Aim of the task:
Give only the number of lines in the records that include the string "picture".

(Scenes as source code)
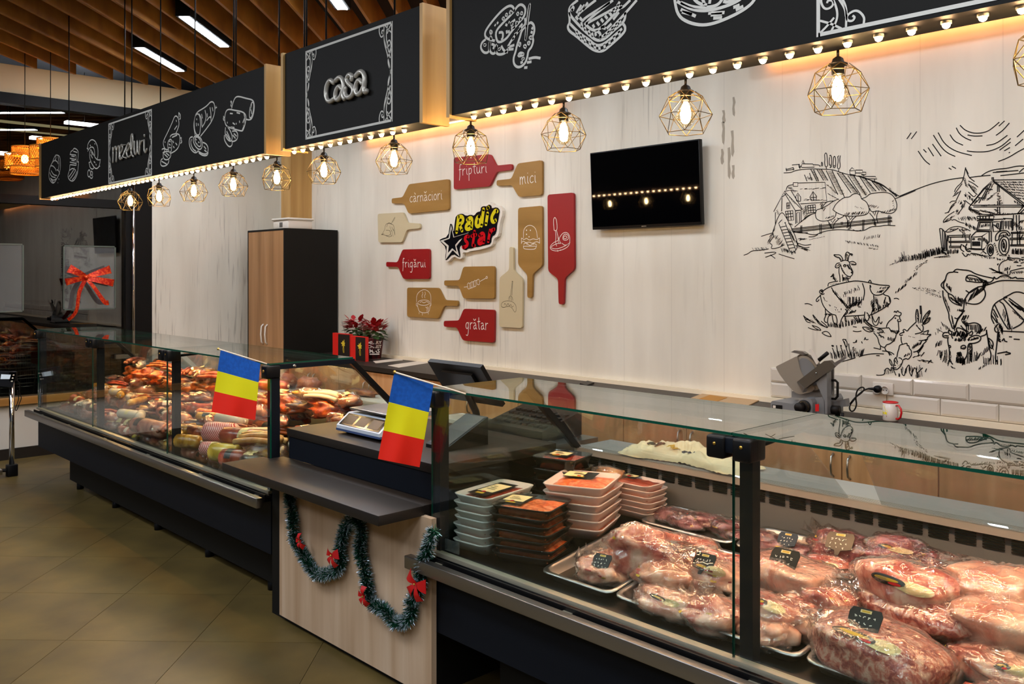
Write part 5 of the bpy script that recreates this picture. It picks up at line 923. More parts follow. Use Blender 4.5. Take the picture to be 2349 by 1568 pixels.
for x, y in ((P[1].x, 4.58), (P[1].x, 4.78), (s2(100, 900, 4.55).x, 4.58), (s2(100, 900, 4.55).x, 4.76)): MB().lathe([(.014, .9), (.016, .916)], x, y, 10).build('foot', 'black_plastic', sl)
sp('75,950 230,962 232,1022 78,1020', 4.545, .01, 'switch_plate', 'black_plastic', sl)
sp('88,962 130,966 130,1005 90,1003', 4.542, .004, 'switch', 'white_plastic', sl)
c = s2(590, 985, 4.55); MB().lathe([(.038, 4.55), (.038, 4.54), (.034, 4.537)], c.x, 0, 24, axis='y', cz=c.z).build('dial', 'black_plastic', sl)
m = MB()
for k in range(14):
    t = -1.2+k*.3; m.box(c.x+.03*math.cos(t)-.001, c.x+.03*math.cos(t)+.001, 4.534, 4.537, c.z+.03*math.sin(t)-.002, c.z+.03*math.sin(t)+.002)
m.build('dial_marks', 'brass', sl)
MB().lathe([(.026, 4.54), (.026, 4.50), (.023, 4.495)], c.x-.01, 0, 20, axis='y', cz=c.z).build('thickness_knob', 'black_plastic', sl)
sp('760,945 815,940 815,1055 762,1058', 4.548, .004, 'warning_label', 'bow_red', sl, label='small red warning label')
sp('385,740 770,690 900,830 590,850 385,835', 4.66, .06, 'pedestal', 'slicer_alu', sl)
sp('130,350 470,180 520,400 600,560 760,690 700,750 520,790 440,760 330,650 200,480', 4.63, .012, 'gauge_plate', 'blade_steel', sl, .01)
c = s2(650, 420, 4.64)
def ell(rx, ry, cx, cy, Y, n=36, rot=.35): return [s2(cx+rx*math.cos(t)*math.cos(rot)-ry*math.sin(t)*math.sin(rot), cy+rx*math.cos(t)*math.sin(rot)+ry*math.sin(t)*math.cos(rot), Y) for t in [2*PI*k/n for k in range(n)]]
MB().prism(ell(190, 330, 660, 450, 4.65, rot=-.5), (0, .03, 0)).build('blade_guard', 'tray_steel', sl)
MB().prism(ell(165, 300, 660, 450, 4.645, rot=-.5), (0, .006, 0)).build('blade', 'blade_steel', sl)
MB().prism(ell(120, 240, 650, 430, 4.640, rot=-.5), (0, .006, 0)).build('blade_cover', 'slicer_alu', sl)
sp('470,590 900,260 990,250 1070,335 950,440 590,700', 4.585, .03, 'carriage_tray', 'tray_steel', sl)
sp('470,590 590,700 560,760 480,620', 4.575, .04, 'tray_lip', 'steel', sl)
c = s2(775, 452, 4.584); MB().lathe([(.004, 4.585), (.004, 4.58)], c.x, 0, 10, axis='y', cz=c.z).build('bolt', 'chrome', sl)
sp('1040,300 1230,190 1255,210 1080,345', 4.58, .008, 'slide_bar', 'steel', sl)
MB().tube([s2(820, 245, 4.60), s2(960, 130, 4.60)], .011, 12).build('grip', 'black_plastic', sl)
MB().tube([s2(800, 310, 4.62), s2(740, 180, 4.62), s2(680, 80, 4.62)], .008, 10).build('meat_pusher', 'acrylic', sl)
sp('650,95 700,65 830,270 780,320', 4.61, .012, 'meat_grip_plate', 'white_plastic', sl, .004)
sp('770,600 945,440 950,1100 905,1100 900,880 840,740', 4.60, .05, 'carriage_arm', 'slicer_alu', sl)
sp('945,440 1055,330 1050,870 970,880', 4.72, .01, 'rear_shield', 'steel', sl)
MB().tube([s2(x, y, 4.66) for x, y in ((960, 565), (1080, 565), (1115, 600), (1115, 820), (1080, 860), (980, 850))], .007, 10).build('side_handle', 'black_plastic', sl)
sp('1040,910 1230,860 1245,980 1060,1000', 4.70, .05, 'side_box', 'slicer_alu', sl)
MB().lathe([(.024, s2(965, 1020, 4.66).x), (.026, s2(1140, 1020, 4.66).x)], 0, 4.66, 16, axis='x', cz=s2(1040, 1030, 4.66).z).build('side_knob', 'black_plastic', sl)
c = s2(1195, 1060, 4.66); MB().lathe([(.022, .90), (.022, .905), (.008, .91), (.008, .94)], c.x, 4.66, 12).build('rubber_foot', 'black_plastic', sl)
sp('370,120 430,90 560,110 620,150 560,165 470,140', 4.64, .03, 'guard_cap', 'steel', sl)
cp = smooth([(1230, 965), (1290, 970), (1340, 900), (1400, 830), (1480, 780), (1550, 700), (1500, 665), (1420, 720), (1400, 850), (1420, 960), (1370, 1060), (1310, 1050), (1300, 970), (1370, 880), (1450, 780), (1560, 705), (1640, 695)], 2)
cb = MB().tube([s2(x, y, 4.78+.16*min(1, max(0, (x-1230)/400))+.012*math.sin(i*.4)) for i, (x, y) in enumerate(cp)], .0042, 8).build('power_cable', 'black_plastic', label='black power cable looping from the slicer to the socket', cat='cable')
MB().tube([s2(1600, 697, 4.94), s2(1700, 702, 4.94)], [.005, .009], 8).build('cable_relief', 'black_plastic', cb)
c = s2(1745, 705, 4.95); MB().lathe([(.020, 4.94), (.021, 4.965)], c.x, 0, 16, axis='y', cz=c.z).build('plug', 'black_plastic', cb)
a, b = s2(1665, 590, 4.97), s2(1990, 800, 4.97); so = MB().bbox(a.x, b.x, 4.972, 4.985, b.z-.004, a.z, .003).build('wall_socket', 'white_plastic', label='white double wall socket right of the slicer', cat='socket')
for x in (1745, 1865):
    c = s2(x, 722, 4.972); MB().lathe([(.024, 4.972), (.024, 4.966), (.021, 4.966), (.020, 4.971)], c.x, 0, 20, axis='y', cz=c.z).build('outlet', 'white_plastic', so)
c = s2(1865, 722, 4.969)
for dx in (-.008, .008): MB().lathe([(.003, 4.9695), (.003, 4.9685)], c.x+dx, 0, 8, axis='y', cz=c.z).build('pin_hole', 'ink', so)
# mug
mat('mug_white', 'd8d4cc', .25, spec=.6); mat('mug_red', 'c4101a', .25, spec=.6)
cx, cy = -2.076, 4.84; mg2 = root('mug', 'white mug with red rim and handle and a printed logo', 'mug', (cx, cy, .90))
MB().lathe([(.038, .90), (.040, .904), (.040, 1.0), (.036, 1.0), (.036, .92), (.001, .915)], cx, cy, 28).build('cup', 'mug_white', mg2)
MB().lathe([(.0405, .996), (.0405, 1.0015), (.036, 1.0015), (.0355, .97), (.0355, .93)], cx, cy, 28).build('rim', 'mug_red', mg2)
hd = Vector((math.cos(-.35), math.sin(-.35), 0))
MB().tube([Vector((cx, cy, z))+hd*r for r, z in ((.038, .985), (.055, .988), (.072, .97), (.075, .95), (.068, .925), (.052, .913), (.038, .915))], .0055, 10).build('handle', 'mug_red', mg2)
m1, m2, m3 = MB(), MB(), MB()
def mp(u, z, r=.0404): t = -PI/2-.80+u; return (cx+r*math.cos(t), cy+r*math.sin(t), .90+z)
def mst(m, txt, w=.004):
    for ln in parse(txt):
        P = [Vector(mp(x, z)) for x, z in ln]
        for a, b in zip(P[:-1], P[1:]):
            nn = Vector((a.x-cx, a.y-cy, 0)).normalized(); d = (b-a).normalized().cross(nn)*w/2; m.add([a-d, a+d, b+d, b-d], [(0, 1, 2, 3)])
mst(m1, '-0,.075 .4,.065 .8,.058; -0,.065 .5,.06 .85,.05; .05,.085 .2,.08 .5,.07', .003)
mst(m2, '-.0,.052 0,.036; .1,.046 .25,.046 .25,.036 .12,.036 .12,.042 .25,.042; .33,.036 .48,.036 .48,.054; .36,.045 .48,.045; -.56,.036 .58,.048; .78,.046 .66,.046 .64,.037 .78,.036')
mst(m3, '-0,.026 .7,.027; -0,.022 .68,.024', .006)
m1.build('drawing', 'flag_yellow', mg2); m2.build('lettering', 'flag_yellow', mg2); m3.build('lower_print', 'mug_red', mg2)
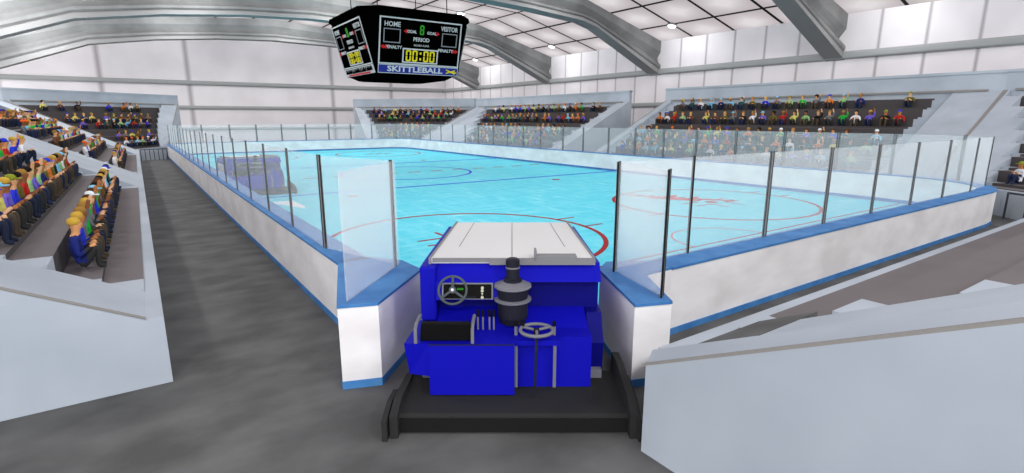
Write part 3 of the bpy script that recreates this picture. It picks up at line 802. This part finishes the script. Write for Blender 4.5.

Written answer:
2